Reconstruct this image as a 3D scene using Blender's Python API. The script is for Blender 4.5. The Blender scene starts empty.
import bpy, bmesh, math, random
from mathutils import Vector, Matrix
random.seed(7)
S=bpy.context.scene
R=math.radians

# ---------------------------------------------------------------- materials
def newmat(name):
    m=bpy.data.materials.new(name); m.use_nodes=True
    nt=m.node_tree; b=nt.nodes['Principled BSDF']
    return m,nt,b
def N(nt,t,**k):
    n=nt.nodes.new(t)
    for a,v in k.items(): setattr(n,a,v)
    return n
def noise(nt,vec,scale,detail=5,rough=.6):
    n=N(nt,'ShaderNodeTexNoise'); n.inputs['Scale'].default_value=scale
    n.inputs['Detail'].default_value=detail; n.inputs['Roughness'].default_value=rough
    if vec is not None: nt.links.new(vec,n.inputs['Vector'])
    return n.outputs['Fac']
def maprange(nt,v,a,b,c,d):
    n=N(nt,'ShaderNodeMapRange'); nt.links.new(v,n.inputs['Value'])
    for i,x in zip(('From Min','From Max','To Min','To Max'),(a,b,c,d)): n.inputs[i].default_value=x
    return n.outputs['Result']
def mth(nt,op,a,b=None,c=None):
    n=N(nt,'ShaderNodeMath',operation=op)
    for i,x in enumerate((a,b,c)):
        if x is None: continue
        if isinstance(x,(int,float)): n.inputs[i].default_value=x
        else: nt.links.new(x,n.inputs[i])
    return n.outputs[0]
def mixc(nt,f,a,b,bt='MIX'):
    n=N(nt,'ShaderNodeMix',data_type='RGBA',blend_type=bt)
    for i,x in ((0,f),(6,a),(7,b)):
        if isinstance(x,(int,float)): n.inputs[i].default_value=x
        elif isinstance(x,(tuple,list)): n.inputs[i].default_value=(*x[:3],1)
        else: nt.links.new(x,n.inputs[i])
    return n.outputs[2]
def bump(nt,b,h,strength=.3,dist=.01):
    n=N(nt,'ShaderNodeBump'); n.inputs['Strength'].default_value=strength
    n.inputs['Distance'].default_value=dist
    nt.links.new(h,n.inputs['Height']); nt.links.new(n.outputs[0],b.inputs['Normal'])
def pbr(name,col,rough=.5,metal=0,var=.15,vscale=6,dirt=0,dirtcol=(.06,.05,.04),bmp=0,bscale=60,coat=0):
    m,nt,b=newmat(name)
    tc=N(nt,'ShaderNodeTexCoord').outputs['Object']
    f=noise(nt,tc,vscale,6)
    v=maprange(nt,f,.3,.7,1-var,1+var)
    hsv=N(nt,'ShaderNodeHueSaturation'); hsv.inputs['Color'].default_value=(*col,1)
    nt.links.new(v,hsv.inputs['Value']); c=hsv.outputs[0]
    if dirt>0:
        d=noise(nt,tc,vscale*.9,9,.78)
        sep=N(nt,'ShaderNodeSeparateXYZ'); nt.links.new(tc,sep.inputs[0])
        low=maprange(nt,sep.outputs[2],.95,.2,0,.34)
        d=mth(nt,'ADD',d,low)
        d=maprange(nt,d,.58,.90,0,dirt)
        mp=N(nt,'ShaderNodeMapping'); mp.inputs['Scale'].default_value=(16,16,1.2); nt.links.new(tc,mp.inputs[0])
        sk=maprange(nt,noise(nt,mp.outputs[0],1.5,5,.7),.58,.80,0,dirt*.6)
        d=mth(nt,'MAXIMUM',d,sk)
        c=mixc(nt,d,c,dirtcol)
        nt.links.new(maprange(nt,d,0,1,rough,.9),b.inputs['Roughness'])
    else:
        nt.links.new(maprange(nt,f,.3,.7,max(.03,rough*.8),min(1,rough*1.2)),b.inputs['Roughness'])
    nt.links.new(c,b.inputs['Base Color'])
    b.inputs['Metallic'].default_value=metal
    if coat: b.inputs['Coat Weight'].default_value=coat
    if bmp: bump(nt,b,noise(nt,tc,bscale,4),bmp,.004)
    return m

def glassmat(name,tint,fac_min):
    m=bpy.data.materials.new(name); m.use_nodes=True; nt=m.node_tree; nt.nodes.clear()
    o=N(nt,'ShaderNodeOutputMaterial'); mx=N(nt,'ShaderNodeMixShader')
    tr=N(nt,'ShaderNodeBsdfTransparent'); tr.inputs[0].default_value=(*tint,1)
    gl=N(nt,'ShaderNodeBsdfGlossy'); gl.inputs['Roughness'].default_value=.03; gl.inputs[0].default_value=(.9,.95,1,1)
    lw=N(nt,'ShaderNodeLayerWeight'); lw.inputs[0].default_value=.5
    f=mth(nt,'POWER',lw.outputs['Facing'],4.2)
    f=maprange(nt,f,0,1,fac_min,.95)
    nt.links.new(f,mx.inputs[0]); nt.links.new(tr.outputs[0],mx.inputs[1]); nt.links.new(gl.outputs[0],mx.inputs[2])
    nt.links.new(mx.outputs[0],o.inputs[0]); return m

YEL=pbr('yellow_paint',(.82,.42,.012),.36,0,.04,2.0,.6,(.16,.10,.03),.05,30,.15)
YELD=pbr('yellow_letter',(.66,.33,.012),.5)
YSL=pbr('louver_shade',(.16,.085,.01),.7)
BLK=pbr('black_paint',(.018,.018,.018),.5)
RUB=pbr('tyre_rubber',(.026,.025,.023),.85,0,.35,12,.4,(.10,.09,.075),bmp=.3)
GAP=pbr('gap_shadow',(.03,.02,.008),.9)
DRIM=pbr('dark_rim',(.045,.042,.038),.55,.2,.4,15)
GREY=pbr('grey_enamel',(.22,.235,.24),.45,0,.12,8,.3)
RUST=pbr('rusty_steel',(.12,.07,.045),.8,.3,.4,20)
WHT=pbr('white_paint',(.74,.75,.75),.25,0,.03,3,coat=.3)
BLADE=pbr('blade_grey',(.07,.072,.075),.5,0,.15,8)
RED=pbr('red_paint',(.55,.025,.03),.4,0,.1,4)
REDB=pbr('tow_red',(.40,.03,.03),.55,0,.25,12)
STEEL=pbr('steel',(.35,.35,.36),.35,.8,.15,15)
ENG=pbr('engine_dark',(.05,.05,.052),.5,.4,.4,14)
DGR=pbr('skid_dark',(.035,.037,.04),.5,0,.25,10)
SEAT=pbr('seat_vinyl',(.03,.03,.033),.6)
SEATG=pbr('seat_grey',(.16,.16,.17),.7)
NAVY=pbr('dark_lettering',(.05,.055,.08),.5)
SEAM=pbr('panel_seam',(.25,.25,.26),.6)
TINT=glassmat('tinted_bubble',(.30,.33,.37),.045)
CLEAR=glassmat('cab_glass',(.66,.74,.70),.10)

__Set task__
Restate the data above word for word, please.

__Solution__
Reconstruct this image as a 3D scene using Blender's Python API. The script is for Blender 4.5. The Blender scene starts empty.
import bpy, bmesh, math, random
from mathutils import Vector, Matrix
random.seed(7)
S=bpy.context.scene
R=math.radians

# ---------------------------------------------------------------- materials
def newmat(name):
    m=bpy.data.materials.new(name); m.use_nodes=True
    nt=m.node_tree; b=nt.nodes['Principled BSDF']
    return m,nt,b
def N(nt,t,**k):
    n=nt.nodes.new(t)
    for a,v in k.items(): setattr(n,a,v)
    return n
def noise(nt,vec,scale,detail=5,rough=.6):
    n=N(nt,'ShaderNodeTexNoise'); n.inputs['Scale'].default_value=scale
    n.inputs['Detail'].default_value=detail; n.inputs['Roughness'].default_value=rough
    if vec is not None: nt.links.new(vec,n.inputs['Vector'])
    return n.outputs['Fac']
def maprange(nt,v,a,b,c,d):
    n=N(nt,'ShaderNodeMapRange'); nt.links.new(v,n.inputs['Value'])
    for i,x in zip(('From Min','From Max','To Min','To Max'),(a,b,c,d)): n.inputs[i].default_value=x
    return n.outputs['Result']
def mth(nt,op,a,b=None,c=None):
    n=N(nt,'ShaderNodeMath',operation=op)
    for i,x in enumerate((a,b,c)):
        if x is None: continue
        if isinstance(x,(int,float)): n.inputs[i].default_value=x
        else: nt.links.new(x,n.inputs[i])
    return n.outputs[0]
def mixc(nt,f,a,b,bt='MIX'):
    n=N(nt,'ShaderNodeMix',data_type='RGBA',blend_type=bt)
    for i,x in ((0,f),(6,a),(7,b)):
        if isinstance(x,(int,float)): n.inputs[i].default_value=x
        elif isinstance(x,(tuple,list)): n.inputs[i].default_value=(*x[:3],1)
        else: nt.links.new(x,n.inputs[i])
    return n.outputs[2]
def bump(nt,b,h,strength=.3,dist=.01):
    n=N(nt,'ShaderNodeBump'); n.inputs['Strength'].default_value=strength
    n.inputs['Distance'].default_value=dist
    nt.links.new(h,n.inputs['Height']); nt.links.new(n.outputs[0],b.inputs['Normal'])
def pbr(name,col,rough=.5,metal=0,var=.15,vscale=6,dirt=0,dirtcol=(.06,.05,.04),bmp=0,bscale=60,coat=0):
    m,nt,b=newmat(name)
    tc=N(nt,'ShaderNodeTexCoord').outputs['Object']
    f=noise(nt,tc,vscale,6)
    v=maprange(nt,f,.3,.7,1-var,1+var)
    hsv=N(nt,'ShaderNodeHueSaturation'); hsv.inputs['Color'].default_value=(*col,1)
    nt.links.new(v,hsv.inputs['Value']); c=hsv.outputs[0]
    if dirt>0:
        d=noise(nt,tc,vscale*.9,9,.78)
        sep=N(nt,'ShaderNodeSeparateXYZ'); nt.links.new(tc,sep.inputs[0])
        low=maprange(nt,sep.outputs[2],.95,.2,0,.34)
        d=mth(nt,'ADD',d,low)
        d=maprange(nt,d,.58,.90,0,dirt)
        mp=N(nt,'ShaderNodeMapping'); mp.inputs['Scale'].default_value=(16,16,1.2); nt.links.new(tc,mp.inputs[0])
        sk=maprange(nt,noise(nt,mp.outputs[0],1.5,5,.7),.58,.80,0,dirt*.6)
        d=mth(nt,'MAXIMUM',d,sk)
        c=mixc(nt,d,c,dirtcol)
        nt.links.new(maprange(nt,d,0,1,rough,.9),b.inputs['Roughness'])
    else:
        nt.links.new(maprange(nt,f,.3,.7,max(.03,rough*.8),min(1,rough*1.2)),b.inputs['Roughness'])
    nt.links.new(c,b.inputs['Base Color'])
    b.inputs['Metallic'].default_value=metal
    if coat: b.inputs['Coat Weight'].default_value=coat
    if bmp: bump(nt,b,noise(nt,tc,bscale,4),bmp,.004)
    return m

def glassmat(name,tint,fac_min):
    m=bpy.data.materials.new(name); m.use_nodes=True; nt=m.node_tree; nt.nodes.clear()
    o=N(nt,'ShaderNodeOutputMaterial'); mx=N(nt,'ShaderNodeMixShader')
    tr=N(nt,'ShaderNodeBsdfTransparent'); tr.inputs[0].default_value=(*tint,1)
    gl=N(nt,'ShaderNodeBsdfGlossy'); gl.inputs['Roughness'].default_value=.03; gl.inputs[0].default_value=(.9,.95,1,1)
    lw=N(nt,'ShaderNodeLayerWeight'); lw.inputs[0].default_value=.5
    f=mth(nt,'POWER',lw.outputs['Facing'],4.2)
    f=maprange(nt,f,0,1,fac_min,.95)
    nt.links.new(f,mx.inputs[0]); nt.links.new(tr.outputs[0],mx.inputs[1]); nt.links.new(gl.outputs[0],mx.inputs[2])
    nt.links.new(mx.outputs[0],o.inputs[0]); return m

YEL=pbr('yellow_paint',(.82,.42,.012),.36,0,.04,2.0,.6,(.16,.10,.03),.05,30,.15)
YELD=pbr('yellow_letter',(.66,.33,.012),.5)
YSL=pbr('louver_shade',(.16,.085,.01),.7)
BLK=pbr('black_paint',(.018,.018,.018),.5)
RUB=pbr('tyre_rubber',(.026,.025,.023),.85,0,.35,12,.4,(.10,.09,.075),bmp=.3)
GAP=pbr('gap_shadow',(.03,.02,.008),.9)
DRIM=pbr('dark_rim',(.045,.042,.038),.55,.2,.4,15)
GREY=pbr('grey_enamel',(.22,.235,.24),.45,0,.12,8,.3)
RUST=pbr('rusty_steel',(.12,.07,.045),.8,.3,.4,20)
WHT=pbr('white_paint',(.74,.75,.75),.25,0,.03,3,coat=.3)
BLADE=pbr('blade_grey',(.07,.072,.075),.5,0,.15,8)
RED=pbr('red_paint',(.55,.025,.03),.4,0,.1,4)
REDB=pbr('tow_red',(.40,.03,.03),.55,0,.25,12)
STEEL=pbr('steel',(.35,.35,.36),.35,.8,.15,15)
ENG=pbr('engine_dark',(.05,.05,.052),.5,.4,.4,14)
DGR=pbr('skid_dark',(.035,.037,.04),.5,0,.25,10)
SEAT=pbr('seat_vinyl',(.03,.03,.033),.6)
SEATG=pbr('seat_grey',(.16,.16,.17),.7)
NAVY=pbr('dark_lettering',(.05,.055,.08),.5)
SEAM=pbr('panel_seam',(.25,.25,.26),.6)
TINT=glassmat('tinted_bubble',(.30,.33,.37),.045)
CLEAR=glassmat('cab_glass',(.66,.74,.70),.10)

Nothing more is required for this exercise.